Ripeti, nella tua mente, il ricordo della volta in cui hai amato la tua metà. Decidi di rappresentare quella scena, quel ricordo, in continuazione, per riviverlo.
Questo film mi ha ricordato un corto bellissimo, La Maison en Petits Cubes, quell'ultimo brindisi del vecchio protagonista su una tavola apparecchiata per due, ma occupata, ormai, solo da lui. Ci sono momenti, nella vita, che ti accompagnano per sempre come se fossero avvenuti ieri. Momenti speciali. E' incredibile pensare che l'intera vita di una persona potrebbe essere rappresentata in una clip di un minuto, con un piccolissimo numero di momenti speciali che l'hanno caratterizzata.

Ma la clessidra continua ad andare avanti.
Il teatro della propria vita diventa immenso (a tal proposito, fantastica trovata il passaggio nel teatro di addirittura un aereo in volo!), perché in fondo la propria vita è stata lunga, immensa. Ma è tanto immensa quanto ormai desolata. Non c'è praticamente più nessuno. Nessuno più a chiederti quando si andrà in scena. Nessuno ad aspettare le tue direttive.
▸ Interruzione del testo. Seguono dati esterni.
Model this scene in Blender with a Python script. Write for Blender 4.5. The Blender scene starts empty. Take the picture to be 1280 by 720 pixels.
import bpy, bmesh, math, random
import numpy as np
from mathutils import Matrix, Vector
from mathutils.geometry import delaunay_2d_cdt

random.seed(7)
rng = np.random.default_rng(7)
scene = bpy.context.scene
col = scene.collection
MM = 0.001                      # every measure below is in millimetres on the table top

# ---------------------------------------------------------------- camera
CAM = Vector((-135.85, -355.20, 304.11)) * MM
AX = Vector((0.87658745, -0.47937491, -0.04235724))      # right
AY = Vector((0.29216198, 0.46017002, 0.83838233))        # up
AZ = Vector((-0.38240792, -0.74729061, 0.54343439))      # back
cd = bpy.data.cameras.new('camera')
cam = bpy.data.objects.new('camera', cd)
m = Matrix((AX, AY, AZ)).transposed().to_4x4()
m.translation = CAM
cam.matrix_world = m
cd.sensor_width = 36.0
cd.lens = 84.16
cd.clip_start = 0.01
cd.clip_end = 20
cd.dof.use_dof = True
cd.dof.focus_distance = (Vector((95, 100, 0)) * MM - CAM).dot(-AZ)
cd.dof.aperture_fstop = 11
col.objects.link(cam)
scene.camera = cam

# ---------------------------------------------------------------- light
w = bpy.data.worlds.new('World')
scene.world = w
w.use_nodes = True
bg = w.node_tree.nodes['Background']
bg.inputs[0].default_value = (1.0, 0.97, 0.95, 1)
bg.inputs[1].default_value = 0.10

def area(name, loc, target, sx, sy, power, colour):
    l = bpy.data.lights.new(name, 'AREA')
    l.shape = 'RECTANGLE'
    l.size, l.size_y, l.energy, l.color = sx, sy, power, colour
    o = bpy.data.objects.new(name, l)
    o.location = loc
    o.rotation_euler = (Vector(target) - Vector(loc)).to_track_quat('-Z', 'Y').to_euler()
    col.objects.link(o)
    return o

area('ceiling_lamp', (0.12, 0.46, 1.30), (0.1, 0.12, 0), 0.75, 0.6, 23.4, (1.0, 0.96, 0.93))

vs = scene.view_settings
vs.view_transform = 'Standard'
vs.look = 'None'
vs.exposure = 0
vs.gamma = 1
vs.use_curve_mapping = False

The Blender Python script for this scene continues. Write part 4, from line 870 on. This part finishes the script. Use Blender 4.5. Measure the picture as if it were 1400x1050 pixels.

Nessuno più a chiederti niente.
Tutti andati chissà dove, forse morti, non importa nemmeno saperlo. Tanto nel cuore nessuna croce manca. E' il cuore il paese più straziato.

Non c'è più polvere nella clessidra.
Siamo arrivati.
Lì con noi ormai c'è solo un'altra persona.
Non è fisicamente lì, ma noi la vediamo.
E moriamo in lei, come in lei un giorno nascemmo.